Family says suspect in muralist's murder is innocent

OAKLAND (BCN) - Outside of the arraignment Thursday for a 20-year-old man accused of shooting and killing an Emeryville artist as he worked on a mural in West Oakland in September, family members of the defendant said police arrested the wrong man.

Marquise Holloway, 20, was in court today on a murder charge for the Sept. 29 shooting of 27-year-old Antonio Ramos, as well as two counts of attempted robbery and three counts of robbery for separate incidents.

He was assigned an attorney but did not enter a plea.

Holloway's arraignment had to be postponed last week when he started banging his head on a glass partition in the courtroom and screaming profanities.

He again had a crowd of supporters in the room Thursday. About 10 people attended his arraignment last week and angrily stormed out of the courtroom afterward.
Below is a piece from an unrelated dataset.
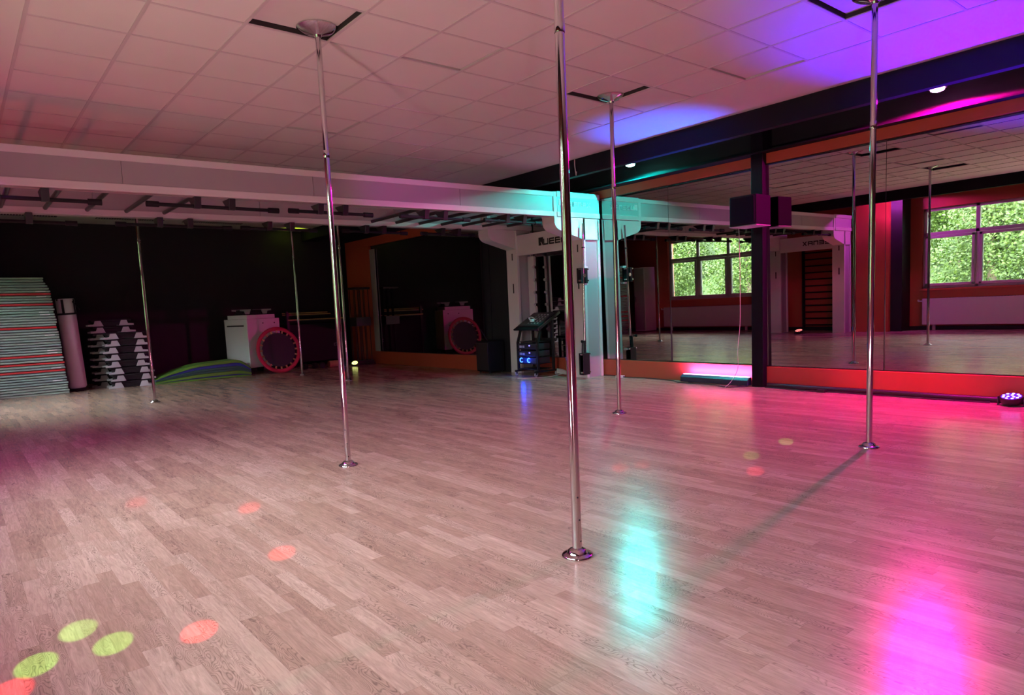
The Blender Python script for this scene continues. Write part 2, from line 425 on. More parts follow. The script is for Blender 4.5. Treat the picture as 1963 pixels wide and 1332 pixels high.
def mirror(y0, y1, z0, z1, X, a, b, piv, label):
    # a, b: tiny lean of the glass; the plane passes through (X, piv, 1.2)
    def xx(y, z): return X + a * (y - piv) + b * (z - 1.2)
    m = MB(); th = .006
    vs = [(xx(y, z) + d, y, z) for d in (0, th) for y in (y0, y1) for z in (z0, z1)]
    m.add(vs, [(0, 1, 3, 2), (4, 6, 7, 5), (0, 2, 6, 4), (1, 5, 7, 3), (0, 4, 5, 1), (2, 3, 7, 6)])
    r = empty('wall_mirror', (X, (y0 + y1) / 2, z0)); m.v = [tuple(Vector(v) - r.location) for v in m.v]
    m.build('mirror_glass', M['mirror'], r)
    e = MB(); w = .008
    for (ya_, yb_, za_, zb_) in ((y0, y1, z0 - w, z0), (y0, y1, z1, z1 + w), (y0 - .0015, y0, z0, z1), (y1, y1 + .0015, z0, z1)):
        e.box(xx((ya_ + yb_) / 2, (za_ + zb_) / 2) - .004, X + .03, ya_, yb_, za_, zb_)
    e.v = [tuple(Vector(v) - r.location) for v in e.v]
    e.build('edge_strip', M['edge'], r)
    tag(r, label, 'mirror', 'wall mirrors')
# left-leaning constants from the reflections
A3, B3 = -.009, -.0118
MP = dict(a=A3, b=B3)
mirror(3.435, 4.895, .283, 2.875, MX3 - .01, A3, B3, 3.0, 'narrow mirror right beside the dark column')
mirror(0.9, 3.430, .283, 2.875, MX3 - .01, A3, B3, 3.0, 'wide mirror at the right edge of the picture')
mirror(-0.6, 0.895, .283, 2.875, MX3 - .01, A3, B3, 3.0, 'mirror beyond the right edge, next to the wide right mirror')
mirror(5.075, 6.52, .283, 2.875, MX2 - .01, A3, B3, 6.0, 'mirror left of the dark column above the glowing light bar')
mirror(6.525, 8.20, .283, 2.875, MX2 - .01, A3, B3, 6.0, 'mirror directly right of the white training frame')
mirror(8.205, 9.94, .283, 2.875, MX2 - .01, A3, B3, 6.0, 'mirror behind the white training frame and the black cart')
mirror(10.63, 14.98, .30, 2.79, MX1 - .012, 0, -.002, 12.8, 'large dark mirror in the orange surround of the far corner')
struct(MB().box(7.94, 7.96, 14.76, 15.0, .30, 2.72).build('trim_5', M['rig_panel'], bevel=.002))

# wall-mounted monitor speaker on the column
sp = empty('wall_speaker', (8.1, 4.97, 2.10))
MB().box(-.20, .14, -.19, .19, 0, .37).build('cabinet', M['cloth_black'], sp, bevel=.012)
MB().box(-.215, -.2, -.17, .17, .02, .35).build('front_grille', M['cloth_black'], sp, bevel=.006)
MB().box(-.20, .14, -.19, .19, -.012, -.001).build('base_plate', M['rig_panel'], sp, bevel=.003)
MB().box(.05, .2, -.05, .05, .1, .25).build('bracket', M['black_metal'], sp)
tag(sp, 'black box speaker mounted high on the dark column between the mirrors', 'speaker')
t = MB().tube(smooth_pts([(8.02, 5.10, 2.08), (8.1, 5.14, 1.5), (8.16, 5.18, .9), (8.13, 5.2, .5), (8.16, 5.22, .25), (8.10, 5.28, .08), (7.98, 5.3, .006)]), .004, 6)
tag(t.build('hanging_cord', M['cable_w'], smooth=True), 'thin pale cord hanging from the black box speaker to the floor', 'cord')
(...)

"He's a good guy," his sister, 21-year-old Yemas McGee, told reporters outside of court Thursday morning. "I don't get why he's accused of all this bad stuff."

McGee and Holloway's aunt, Shardee Gilmore, said Holloway looks nothing like a surveillance photo of a suspect that Oakland police distributed shortly after Ramos' murder.

They said he was not hiding at his mother's home in Stockton where he was arrested, but visited there often and was not found with the gun that investigators say was used in the crime.

That gun was recovered and revealed to have been stolen from a U.S. Immigration and Customs Enforcement agent in an auto burglary in San Francisco earlier in September.

A San Francisco resident, Sean Gibson, was arrested on Oct. 21 and charged with the burglary. Investigators have not said how they think the gun made its way from Gibson to Holloway.

Holloway's family says that he is innocent of both the murder and the robberies, including one he's accused of earlier in the day of Ramos' murder and another on Oct. 5. Holloway had a prior conviction for robbery in
2012, according to prosecutors.

Police said the fatal shooting of Ramos also started out as a robbery. Ramos was part of a group painting a mural underneath the West Street overpass of Interstate Highway 580, one of a series of student-designed murals in the Oakland Super Heroes Mural Project.

The Attitudinal Healing Connection, a West Oakland group that aims to stop violence through art and education, organized the project.

At about 10:30 a.m. on Sept. 29, Ramos took a break from painting and stepped back to take a picture of the in-progress mural. As he was taking pictures, Holloway allegedly came by and noticed his camera.

The two got into a confrontation that ended with Holloway allegedly shooting Ramos, police said.

Holloway remains in custody without bail and was ordered to return to court on Jan. 4.